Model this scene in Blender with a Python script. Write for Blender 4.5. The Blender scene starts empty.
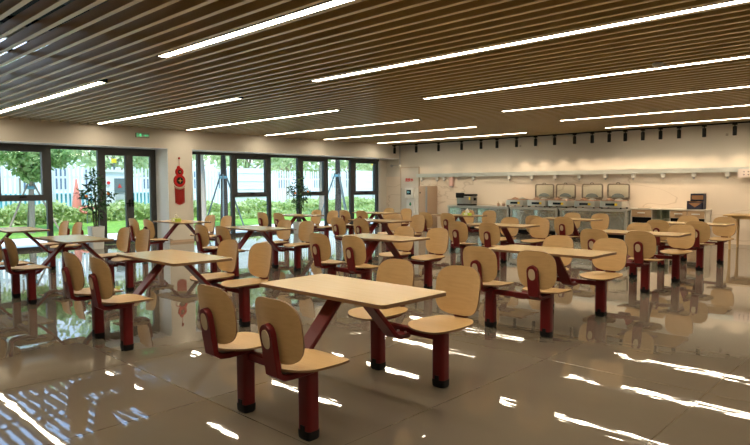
import bpy, bmesh, math, random
from mathutils import Vector, Matrix
random.seed(7)
C = bpy.context.scene.collection
SC = bpy.context.scene
PI = math.pi

# ------------------------------------------------------------------ camera
F_PX = 605.71
pitch, yaw, roll = math.radians(-3.431), math.radians(-43.672), math.radians(-0.2245)
cam_d = bpy.data.cameras.new('camera'); cam = bpy.data.objects.new('camera', cam_d); C.objects.link(cam)
cam_d.sensor_width = 36; cam_d.lens = F_PX / 750 * 36; cam_d.clip_end = 300
fw = Vector((math.sin(yaw)*math.cos(pitch), math.cos(yaw)*math.cos(pitch), math.sin(pitch)))
r0 = Vector((math.cos(yaw), -math.sin(yaw), 0)); u0 = r0.cross(fw)
rr = math.cos(roll)*r0 + math.sin(roll)*u0; uu = -math.sin(roll)*r0 + math.cos(roll)*u0
M3 = Matrix((rr, uu, -fw)).transposed().to_4x4()
cam.matrix_world = Matrix.Translation((0, 0, 1.4205)) @ M3
SC.camera = cam

# ------------------------------------------------------------------ world, sun, exposure
SKY = 1.5; SUN = 2.8; STRIP = 19.0; SPOT = 17.0
w = bpy.data.worlds.new('world'); SC.world = w; w.use_nodes = True
nt = w.node_tree; nt.nodes.clear()
out = nt.nodes.new('ShaderNodeOutputWorld'); bg = nt.nodes.new('ShaderNodeBackground')
tc = nt.nodes.new('ShaderNodeTexCoord'); sep = nt.nodes.new('ShaderNodeSeparateXYZ'); rmp = nt.nodes.new('ShaderNodeValToRGB')
nt.links.new(tc.outputs['Generated'], sep.inputs[0]); nt.links.new(sep.outputs['Z'], rmp.inputs[0])
rmp.color_ramp.elements[0].position = 0.0; rmp.color_ramp.elements[0].color = (1.0, 1.0, 0.97, 1)
rmp.color_ramp.elements[1].position = 0.32; rmp.color_ramp.elements[1].color = (0.34, 0.60, 1.0, 1)
nt.links.new(rmp.outputs[0], bg.inputs[0]); bg.inputs[1].default_value = SKY
nt.links.new(bg.outputs[0], out.inputs[0])
sd = bpy.data.lights.new('sun', 'SUN'); sun = bpy.data.objects.new('sun', sd); C.objects.link(sun)
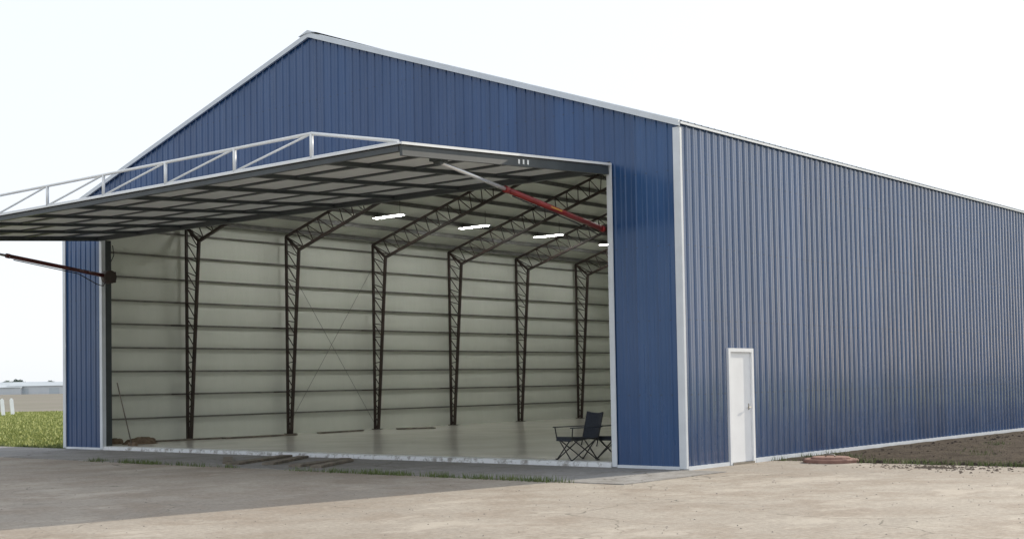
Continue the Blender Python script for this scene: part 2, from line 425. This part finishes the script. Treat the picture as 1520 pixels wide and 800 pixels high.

= = =

- **Written instruction**
With the pictures omitted, reproduce the records in full and exactly.

- **Task result**
Model this scene in Blender with a Python script. Write for Blender 4.5. The Blender scene starts empty.
import bpy, bmesh, math, random
from mathutils import Vector, Matrix
random.seed(7)
C = bpy.context.scene.collection
SC = bpy.context.scene
PI = math.pi

# ------------------------------------------------------------------ camera
F_PX = 605.71
pitch, yaw, roll = math.radians(-3.431), math.radians(-43.672), math.radians(-0.2245)
cam_d = bpy.data.cameras.new('camera'); cam = bpy.data.objects.new('camera', cam_d); C.objects.link(cam)
cam_d.sensor_width = 36; cam_d.lens = F_PX / 750 * 36; cam_d.clip_end = 300
fw = Vector((math.sin(yaw)*math.cos(pitch), math.cos(yaw)*math.cos(pitch), math.sin(pitch)))
r0 = Vector((math.cos(yaw), -math.sin(yaw), 0)); u0 = r0.cross(fw)
rr = math.cos(roll)*r0 + math.sin(roll)*u0; uu = -math.sin(roll)*r0 + math.cos(roll)*u0
M3 = Matrix((rr, uu, -fw)).transposed().to_4x4()
cam.matrix_world = Matrix.Translation((0, 0, 1.4205)) @ M3
SC.camera = cam

# ------------------------------------------------------------------ world, sun, exposure
SKY = 1.5; SUN = 2.8; STRIP = 19.0; SPOT = 17.0
w = bpy.data.worlds.new('world'); SC.world = w; w.use_nodes = True
nt = w.node_tree; nt.nodes.clear()
out = nt.nodes.new('ShaderNodeOutputWorld'); bg = nt.nodes.new('ShaderNodeBackground')
tc = nt.nodes.new('ShaderNodeTexCoord'); sep = nt.nodes.new('ShaderNodeSeparateXYZ'); rmp = nt.nodes.new('ShaderNodeValToRGB')
nt.links.new(tc.outputs['Generated'], sep.inputs[0]); nt.links.new(sep.outputs['Z'], rmp.inputs[0])
rmp.color_ramp.elements[0].position = 0.0; rmp.color_ramp.elements[0].color = (1.0, 1.0, 0.97, 1)
rmp.color_ramp.elements[1].position = 0.32; rmp.color_ramp.elements[1].color = (0.34, 0.60, 1.0, 1)
nt.links.new(rmp.outputs[0], bg.inputs[0]); bg.inputs[1].default_value = SKY
nt.links.new(bg.outputs[0], out.inputs[0])
sd = bpy.data.lights.new('sun', 'SUN'); sun = bpy.data.objects.new('sun', sd); C.objects.link(sun)
Continue the Blender Python script for this scene: part 2, from line 425. This part finishes the script. Treat the picture as 1520 pixels wide and 800 pixels high.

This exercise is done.